David Morris

VOLATILITY on the S&P 500 (as measured by the CBOE Volatility Index) has fallen by over 30 per cent since the end of August, even as equities and other financial instruments have ground higher. That was when Ben Bernanke signalled the likelihood of additional stimulus at Jackson Hole. By purchasing US Treasuries, the Fed is holding down fixed income yields, forcing investors to sell government debt and take on more risk to get decent returns. This became even more important when the Federal Open Markets Committee (FOMC) made it clear that they want to see higher inflation, reducing the appeal of bonds.
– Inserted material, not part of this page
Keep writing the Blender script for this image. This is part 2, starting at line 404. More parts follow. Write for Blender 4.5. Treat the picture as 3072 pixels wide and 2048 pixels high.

Now that renewed quantitative easing is finally under way, global equity markets (other than the Nikkei) are beginning to struggle. Bond yields have also risen. Investors are already concerned about what happens when easing ends. The Eurozone is back in the spotlight with growing fears that Portugal, Spain and even Italy may soon too require help. Last week, China also raised its reserve ratio in an attempt to counter inflation. Yet the volatility index (VIX) has barely moved.

The VIX measures the 30-day forward volatility of the S&P 500 using call and put options. A low number indicates that traders and investors are relaxed about future equity movements and so happy to hold long positions. High numbers indicate that investors are nervous and willing to pay more for insurance. Currently, the index is at around 21, which is pretty close to the long-term average and a lot lower than 33 where it stood before Bernanke’s speech. After the collapse of Lehman Brothers, it shot up above 80.

Despite last week’s price movements, investors remain remarkably sanguine. They may be right to be. But for less optimistic traders, now may be a good time to pick up some cheap insurance.